TBR Challenge review: The Goblin Emperor by Katherine Addison (narrated by Kyle McCarley)
01/19/2016
This month's TBR Challenge theme is We Love Short Shorts! (category romance, short stories, novella etc.)
My #TBRChallenge book is pretty much the exact opposite of short and sweet. I read/listened to the Goblin Emperor by Katherine Addison. The hardcover was 446 pages and the excellent audiobook 16 1/2 hours long. I've had it in my TBR for about a year. Although I had hear a lot positive buzz for this book I remained very ignorant about the plot. I had not idea where the book the was going for most of the time I was reading.
The Goblin Emperor is the story of Maia, the youngest, almost-forgotten ill-favored half-goblin son of the Elvish Emperor. When the Emperor and his three older sons are killed in an airship accident, Maia is summoned from the remote corner of the empire he had been stashed in with his abusive guardian after his mother died. The story was not at all what I expected, as it is decidedly low on action and adventure. The narrative is introspective taking it is sweet-time building up to a climax and the resolution was quiet and subtle.
Maia is disruption personified, his 1/2 goblin heritage, his experience with marginalization and his lack of familiarity with the ways things are usually handled makes him open to unconventional solutions and sympathetic to those who are most commonly marginalized in that world. Overwhelmed, unprepared & isolated, Maia draws on the principles his mother instilled in him and the instincts he honed learning to dodge his abuser to learn to negotiate the court and untangle its many intrigues and plots in order to become a worthy ruler and surround himself by capable and trustworthy people. The Deep POV was exhausting at times, and I wished we had the opportunity to see more of the life and spaces inhabited by the people Maia champions. I resented how little we saw women in the first 2/3 of the book even though there are good narrative reasons for it.
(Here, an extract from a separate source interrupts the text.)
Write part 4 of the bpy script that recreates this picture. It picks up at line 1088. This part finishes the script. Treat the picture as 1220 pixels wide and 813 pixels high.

The world-building is intricate and immersive but occasionally info-dumpy. I loved that language, and I am incredibly thankful for the audiobook narration for providing me with the correct and melodious pronunciations for the long made-up words and titles that recur throughout the novel. Some of the words still keep resurfacing in my mind like mini earworms days after I finished reading and listening to the book (Michen'theileian...Alcethmeret...Untheileneuse'meire) .
I found the world incredibly interesting and I would love to see more of it. I was particularly intrigued by the mentions of Maia's unconventional Goblin aunts and I would love to read more books set in this world, as I have feel I have invested a lot of time getting to know its culture, religion and language. I felt like Addison was setting up for a larger-wider story and I hope that promise is fulfilled at some point, hopefully with a queer, poor, or female protagonist, whose world is wider thanks to Maia's efforts and rule.